'''

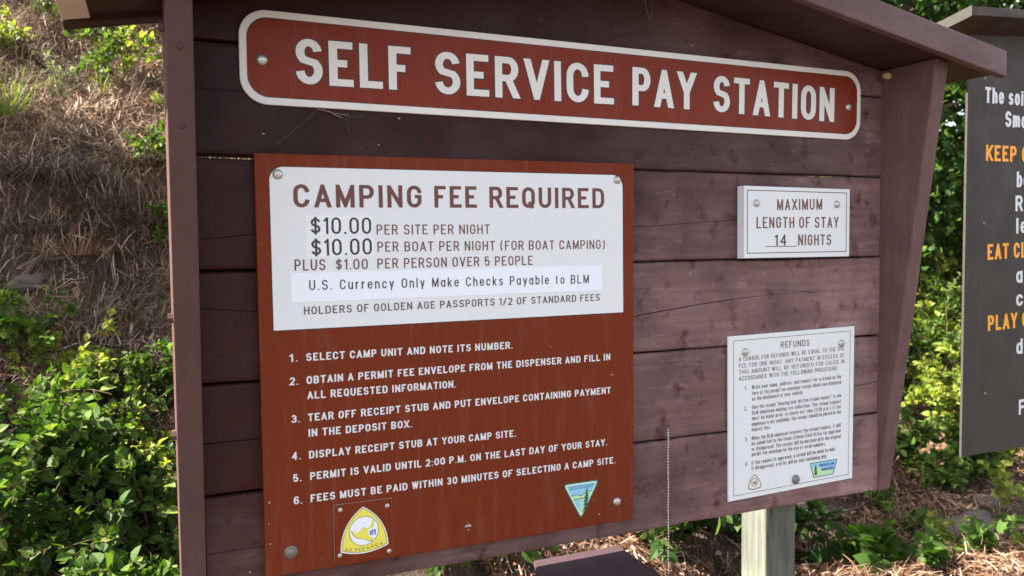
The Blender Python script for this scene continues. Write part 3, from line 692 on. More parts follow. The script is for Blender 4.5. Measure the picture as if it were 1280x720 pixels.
# deposit box below the boards
db = empty('deposit_box', (.70, -.03, GZ), label='dark brown steel deposit box on a post just below the notice board', cat='box')
BOXM = painted_wood('dark_plum_steel_paint', (.055, .031, .037), (.075, .046, .054), fade=.3, rust=False)
def dbk(o): o.parent = db; o.location = Vector(o.location)-Vector((.70, -.03, GZ)); return o
dbk(hexa('lid', [(.556, -.165, -.262), (.835, -.165, -.262), (.808, .050, -.236), (.612, .050, -.236), (.556, -.165, -.250), (.835, -.165, -.250), (.808, .050, -.224), (.612, .050, -.224)], BOXM, bev=.003))
dbk(hexa('body', [(.575, -.150, -.56), (.815, -.150, -.56), (.795, .040, -.56), (.622, .040, -.56), (.575, -.150, -.258), (.815, -.150, -.258), (.795, .040, -.240), (.622, .040, -.240)], BOXM, bev=.003))
dbk(box('post', (.66, -.09, GZ-.2), (.75, 0., -.562), BOXM))
RUSTY = print_panel('rusty_steel', (.10, .042, .03), .6, .6)
pl = [(.715+.034*math.cos(a), -.100+.034*math.sin(a)) for a in np.linspace(0, 2*math.pi, 24, endpoint=False)]
zl = lambda y: -.250+.026*(y+.165)/.215
bm = bmesh.new(); a_ = [bm.verts.new((x, y, zl(y)+.004)) for x, y in pl]; b_ = [bm.verts.new((x, y, zl(y)-.002)) for x, y in pl]; bm.faces.new(a_)
for i in range(24): bm.faces.new((a_[i], b_[i], b_[(i+1) % 24], a_[(i+1) % 24]))
dbk(link('lock_cap', bm_mesh('lock_cap', bm), RUSTY))
# second board, parallel and just beyond the first
sb = empty('warning_board', (2.5, .12, GZ), label='dark grey notice board with white and orange lettering cut off at the right edge', cat='notice board')
def sbk(o): o.parent = sb; o.location = Vector(o.location)-Vector((2.5, .12, GZ)); return o
sbk(prism('panel', [(1.905, -.1765), (3.10, -.1765), (3.10, .955), (1.905, .955)], .1, .1065, DGREY, bev=.001))
sbk(box('panel_edge', (1.9036, .0993, -.1770), (1.9046, .1060, .84), EDGED, bev=.0003))
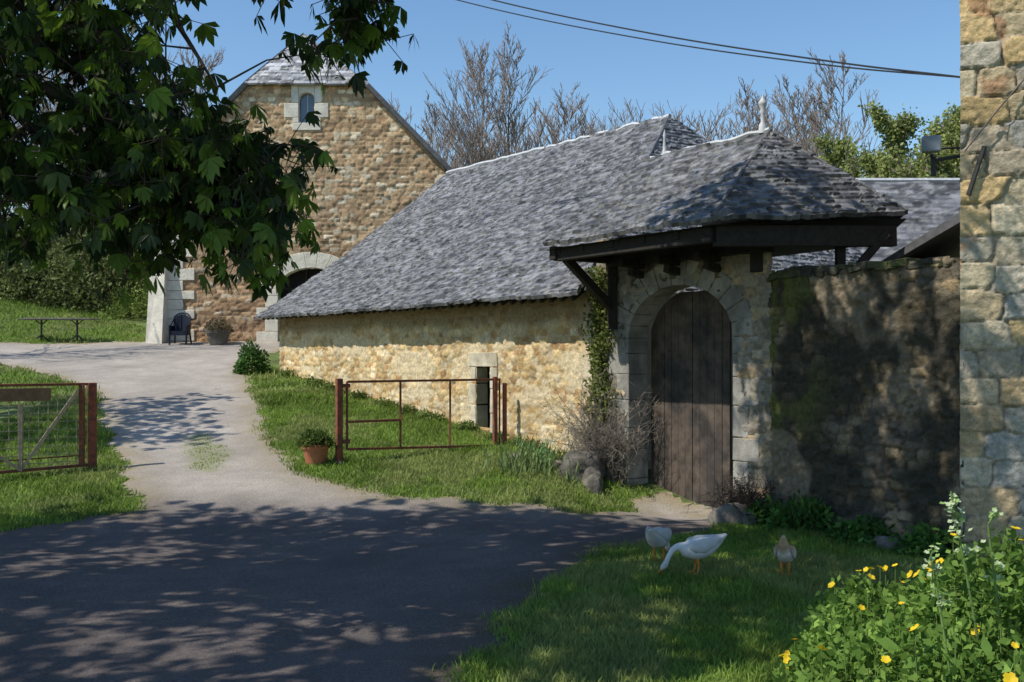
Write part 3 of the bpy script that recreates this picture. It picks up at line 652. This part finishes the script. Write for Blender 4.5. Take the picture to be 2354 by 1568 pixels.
for k in range(10):
    px=r.uniform(-60,520);Y=r.uniform(70,88);x,h=top(px,r.uniform(120,300),Y);allS.append(baretree(x,Y,h,360+k,spread=.7,maxn=2200,rmin=.024))
segmesh('distant_woodland',np.concatenate(allS),M_bark2,3)
bt('bare_tree',-19.5,30.5,13,77,spread=.6,maxn=1500)
for k,(px,py,Y) in enumerate([(2010,285,42),(2165,265,38),(1925,335,46),(2090,290,40)]):
    x,h=top(px,py,Y);e,S=bt('budding_tree',x,Y,h,200+k,spread=.9,maxn=6000)
    r2_=np.random.default_rng(k);n_=15000;id_=r2_.integers(600,len(S),n_);C=S[id_,3:6]+r2_.normal(0,.14,(n_,3));C=C[C[:,2]>5]
    quadleaves('leaves',C,.14,M_fol,(.20,.24,.07),(.38,.42,.15),k+9,e,vr=.9,asp=.7)
# ---------------- shrubs
def shrub(name,blobs,n,size,cA,cB,seed,vr=1.0,droop=0,twig=0):
    rr=np.random.default_rng(seed);e=empty(name);C=[];S=[]
    for (x,y,rx,ry,h) in blobs:
        z=float(gz(x,y));k=int(n*rx*h);u=rr.normal(size=(k,3));u/=np.linalg.norm(u,axis=1)[:,None];u[:,2]=abs(u[:,2])
        rad=(.55+.5*rr.random(k))*(.75+.5*fbm(u[:,0]*2+x,u[:,1]*2+u[:,2]*2.3+y,seed));P=u*rad[:,None]*A(rx,ry,h)+A(x,y,z);C.append(P)
        for t in range(int(twig*rx*h)):
            q=P[rr.integers(k)];S.append([x+rr.normal()*rx*.25,y+rr.normal()*ry*.25,z,*(q+rr.normal(0,.06,3)*1),.012,.004])
    quadleaves('leaves',np.concatenate(C),size,M_fol,cA,cB,seed,e,vr=vr,droop=droop)
    if S:segmesh('stems',S,M_bark,3,e)
    return e
bl=[]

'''

SET EXERCISE >> Leave out the pictures and restate everything else word for word.

EXPECTED ANSWER >>
The Blender Python script for this scene continues. Write part 3, from line 692 on. More parts follow. The script is for Blender 4.5. Measure the picture as if it were 1280x720 pixels.
# deposit box below the boards
db = empty('deposit_box', (.70, -.03, GZ), label='dark brown steel deposit box on a post just below the notice board', cat='box')
BOXM = painted_wood('dark_plum_steel_paint', (.055, .031, .037), (.075, .046, .054), fade=.3, rust=False)
def dbk(o): o.parent = db; o.location = Vector(o.location)-Vector((.70, -.03, GZ)); return o
dbk(hexa('lid', [(.556, -.165, -.262), (.835, -.165, -.262), (.808, .050, -.236), (.612, .050, -.236), (.556, -.165, -.250), (.835, -.165, -.250), (.808, .050, -.224), (.612, .050, -.224)], BOXM, bev=.003))
dbk(hexa('body', [(.575, -.150, -.56), (.815, -.150, -.56), (.795, .040, -.56), (.622, .040, -.56), (.575, -.150, -.258), (.815, -.150, -.258), (.795, .040, -.240), (.622, .040, -.240)], BOXM, bev=.003))
dbk(box('post', (.66, -.09, GZ-.2), (.75, 0., -.562), BOXM))
RUSTY = print_panel('rusty_steel', (.10, .042, .03), .6, .6)
pl = [(.715+.034*math.cos(a), -.100+.034*math.sin(a)) for a in np.linspace(0, 2*math.pi, 24, endpoint=False)]
zl = lambda y: -.250+.026*(y+.165)/.215
bm = bmesh.new(); a_ = [bm.verts.new((x, y, zl(y)+.004)) for x, y in pl]; b_ = [bm.verts.new((x, y, zl(y)-.002)) for x, y in pl]; bm.faces.new(a_)
for i in range(24): bm.faces.new((a_[i], b_[i], b_[(i+1) % 24], a_[(i+1) % 24]))
dbk(link('lock_cap', bm_mesh('lock_cap', bm), RUSTY))
# second board, parallel and just beyond the first
sb = empty('warning_board', (2.5, .12, GZ), label='dark grey notice board with white and orange lettering cut off at the right edge', cat='notice board')
def sbk(o): o.parent = sb; o.location = Vector(o.location)-Vector((2.5, .12, GZ)); return o
sbk(prism('panel', [(1.905, -.1765), (3.10, -.1765), (3.10, .955), (1.905, .955)], .1, .1065, DGREY, bev=.001))
sbk(box('panel_edge', (1.9036, .0993, -.1770), (1.9046, .1060, .84), EDGED, bev=.0003))
Write part 3 of the bpy script that recreates this picture. It picks up at line 652. This part finishes the script. Write for Blender 4.5. Take the picture to be 2354 by 1568 pixels.
for k in range(10):
    px=r.uniform(-60,520);Y=r.uniform(70,88);x,h=top(px,r.uniform(120,300),Y);allS.append(baretree(x,Y,h,360+k,spread=.7,maxn=2200,rmin=.024))
segmesh('distant_woodland',np.concatenate(allS),M_bark2,3)
bt('bare_tree',-19.5,30.5,13,77,spread=.6,maxn=1500)
for k,(px,py,Y) in enumerate([(2010,285,42),(2165,265,38),(1925,335,46),(2090,290,40)]):
    x,h=top(px,py,Y);e,S=bt('budding_tree',x,Y,h,200+k,spread=.9,maxn=6000)
    r2_=np.random.default_rng(k);n_=15000;id_=r2_.integers(600,len(S),n_);C=S[id_,3:6]+r2_.normal(0,.14,(n_,3));C=C[C[:,2]>5]
    quadleaves('leaves',C,.14,M_fol,(.20,.24,.07),(.38,.42,.15),k+9,e,vr=.9,asp=.7)
# ---------------- shrubs
def shrub(name,blobs,n,size,cA,cB,seed,vr=1.0,droop=0,twig=0):
    rr=np.random.default_rng(seed);e=empty(name);C=[];S=[]
    for (x,y,rx,ry,h) in blobs:
        z=float(gz(x,y));k=int(n*rx*h);u=rr.normal(size=(k,3));u/=np.linalg.norm(u,axis=1)[:,None];u[:,2]=abs(u[:,2])
        rad=(.55+.5*rr.random(k))*(.75+.5*fbm(u[:,0]*2+x,u[:,1]*2+u[:,2]*2.3+y,seed));P=u*rad[:,None]*A(rx,ry,h)+A(x,y,z);C.append(P)
        for t in range(int(twig*rx*h)):
            q=P[rr.integers(k)];S.append([x+rr.normal()*rx*.25,y+rr.normal()*ry*.25,z,*(q+rr.normal(0,.06,3)*1),.012,.004])
    quadleaves('leaves',np.concatenate(C),size,M_fol,cA,cB,seed,e,vr=vr,droop=droop)
    if S:segmesh('stems',S,M_bark,3,e)
    return e
bl=[]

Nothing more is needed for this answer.